Precisamente, la gran temática de Tomás ha sido deslindar las esferas de competencia entre la fe y la razón, destacando sus relaciones y, a la vez, sus respectivas autonomías, mas también el carácter subordinado de la una (la razón) respecto de la otra (la fe), tanto por la fuente original de ésta (el mismo Dios), cuanto por la dimensión salvífica que contiene (en la jerga escolástica la filosofía es “ancilla theologiae” que debe entenderse como servicio a un fin superior). Sobre esta siempre tan candente cuestión se ha expedido de manera magistral el Papa Juan Pablo II en su carta-encíclica “Fides et ratio” y ni qué decir que constituye el nervio conductor de todo el pensamiento del Papa Ratzinger, antes (siendo cardenal) y durante su pontificado.

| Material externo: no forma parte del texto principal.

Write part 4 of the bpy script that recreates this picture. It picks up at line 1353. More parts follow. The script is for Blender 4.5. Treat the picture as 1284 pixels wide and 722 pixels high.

De Tomás estudiante se cuenta que le cupo en suerte tener por maestro, en el recién fundado “estudio general” de colonia a Alberto de Böllstadt (san Alberto magno) “cuyas lecciones produjeron en él una impresión profunda. Naturalmente silencioso y concentrado las altas lucubraciones que exponía Alberto le hicieron todavía más amante del silencio y la concentración… y como era de postura prócer y de recia contextura sus jóvenes condiscípulos del Rin, de suyo inclinados a la ironía, comenzaron a distinguirlo con el apodo de ´el buey mudo´”. Más adelante el mismo autor relata que en una oportunidad le fue dicho: “-fray Tomás no parece usted un estudiante que contesta sino un maestro que define. Con humildad y reverencia Tomás contesta: ´-dispense, maestro, pero no veo otra manera de resolver la cuestión…´ y entonces Alberto le espetó sobre la marcha cuatro silogismos tan fuertes que todos creyeron que lo había apabullado. Pero Tomás los deshizo con su distinción tan fácilmente como los de la primera serie. Visto lo cual el maestro Alberto dijo: ´-llamáis a éste el buey mudo, pero yo os aseguro que este buey dará tales mugidos con su ciencia que resonarán en el mundo entero´ ”.